It's All Friction

Studying the motion of a cart as it rolls up then back down a ramp, students noticed what they called an "anomaly," that the slope of a velocity vs. time graph is different for the upward vs. downward motion. They split into groups to study this, and then came back together to discuss their findings.

Ellie suggests that surface friction matters more than air friction, based on the surface friction group seeing a bigger effect than the air resistance group. Kapp takes issue with that, arguing that surface friction doesn’t always have to be larger than air resistance. Emilia tries for consensus, “it’s all friction,” which draws laughter, and Marka more specifically offers that an increase in friction “in general” explains the difference in slopes.

Next, David P interjects with a question for the WD-40 group.

David P’s question shifts the focus to the WD-40 group’s experimental procedure. David R clarifies that he wiped down the ramp for the “control” before using WD-40; he had to concede they didn’t have a “real control.” Emilia wants to do another test, but Erica asserts they don’t need to, since all of the other tests have resulted in the “anomaly.”

Next, the teacher asks how the weight group’s results fit into the conclusion the class has drawn.

The Weight Group had done 4 trials with increasing weight. They expected adding weight would increase friction between the cart and ramp, in turn increasing the difference in slopes (in other words, enhance the “anomaly”) on the velocity-time graph.

Marka points out that the weight group did observe a trend for 3 of the 4 data points, so the first run may have had some experimental error.

Isaac suggests that maybe friction did change, but not enough to see a difference since the track/cart combination is designed to be low-friction. Sarah resists dismissing the discrepancy because if friction is even just increasing a little bit, they should still see a small increase in the anomaly for each trial.

Next, Kapp questions the weight group’s assumption about weight affecting friction.

Kapp has a very different idea, that weight could have the opposite effect: snow would “hold back” a light car more than a heavy car. Kapp’s example inspires comparisons to other situations: Marka’s cardboard box example supports Kapp’s idea, but David P’s example of a Prius goes back to weight increasing friction..

Emilia thinks of a bowling ball on a pillow, how it would make more of a dent than a light ball. Max turns Emilia’s pillow surface into a “pillow ramp,” to picture a ball rolling, which would be easier for a beach ball than a bowling ball.

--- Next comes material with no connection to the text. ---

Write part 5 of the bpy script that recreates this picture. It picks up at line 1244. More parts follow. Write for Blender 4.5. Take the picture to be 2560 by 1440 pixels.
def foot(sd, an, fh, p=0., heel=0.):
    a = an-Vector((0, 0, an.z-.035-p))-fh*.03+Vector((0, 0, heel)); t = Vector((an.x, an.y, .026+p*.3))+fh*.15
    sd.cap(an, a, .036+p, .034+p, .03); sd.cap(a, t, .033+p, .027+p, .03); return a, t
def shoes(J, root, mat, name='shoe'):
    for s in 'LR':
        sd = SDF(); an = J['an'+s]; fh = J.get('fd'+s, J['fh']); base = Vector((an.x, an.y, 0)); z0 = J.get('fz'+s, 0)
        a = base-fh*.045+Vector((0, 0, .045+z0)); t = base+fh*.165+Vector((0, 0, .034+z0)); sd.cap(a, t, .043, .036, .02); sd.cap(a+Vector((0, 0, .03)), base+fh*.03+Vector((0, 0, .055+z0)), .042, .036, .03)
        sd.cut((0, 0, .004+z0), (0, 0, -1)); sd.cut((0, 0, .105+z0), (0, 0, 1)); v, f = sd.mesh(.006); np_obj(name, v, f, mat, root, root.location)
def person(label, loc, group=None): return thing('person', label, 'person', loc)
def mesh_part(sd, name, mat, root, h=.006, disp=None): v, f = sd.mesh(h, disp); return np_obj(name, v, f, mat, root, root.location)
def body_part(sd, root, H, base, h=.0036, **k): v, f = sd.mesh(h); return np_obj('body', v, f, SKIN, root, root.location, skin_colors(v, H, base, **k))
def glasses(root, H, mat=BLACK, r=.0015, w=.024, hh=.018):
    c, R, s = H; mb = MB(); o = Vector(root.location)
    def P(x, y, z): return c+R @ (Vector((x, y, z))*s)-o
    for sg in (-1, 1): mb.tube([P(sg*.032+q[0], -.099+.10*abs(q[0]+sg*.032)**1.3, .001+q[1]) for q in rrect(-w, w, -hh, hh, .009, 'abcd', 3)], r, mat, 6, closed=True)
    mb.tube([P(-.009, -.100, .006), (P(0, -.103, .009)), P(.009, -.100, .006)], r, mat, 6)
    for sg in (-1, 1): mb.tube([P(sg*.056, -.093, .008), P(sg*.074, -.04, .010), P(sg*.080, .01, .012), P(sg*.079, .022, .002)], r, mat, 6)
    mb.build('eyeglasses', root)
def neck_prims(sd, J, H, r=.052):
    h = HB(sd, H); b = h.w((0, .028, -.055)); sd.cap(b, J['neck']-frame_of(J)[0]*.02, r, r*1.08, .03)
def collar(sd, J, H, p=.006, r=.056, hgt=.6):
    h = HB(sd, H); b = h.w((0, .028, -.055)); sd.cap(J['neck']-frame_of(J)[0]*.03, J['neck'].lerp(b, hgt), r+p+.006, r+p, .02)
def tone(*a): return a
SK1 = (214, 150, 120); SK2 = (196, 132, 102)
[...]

Isaac’s “rotund” and “skinny” skaters example supports what he said earlier – a small difference in friction wouldn’t matter. Sarah brings up inertia again, suggesting that inertia may be changing with weight , not friction, which would affect the cart’s motion somehow. Kapp adds on, saying maybe we are changing both friction and inertia, and we don’t know if one affects the motion more, or if they “balance.”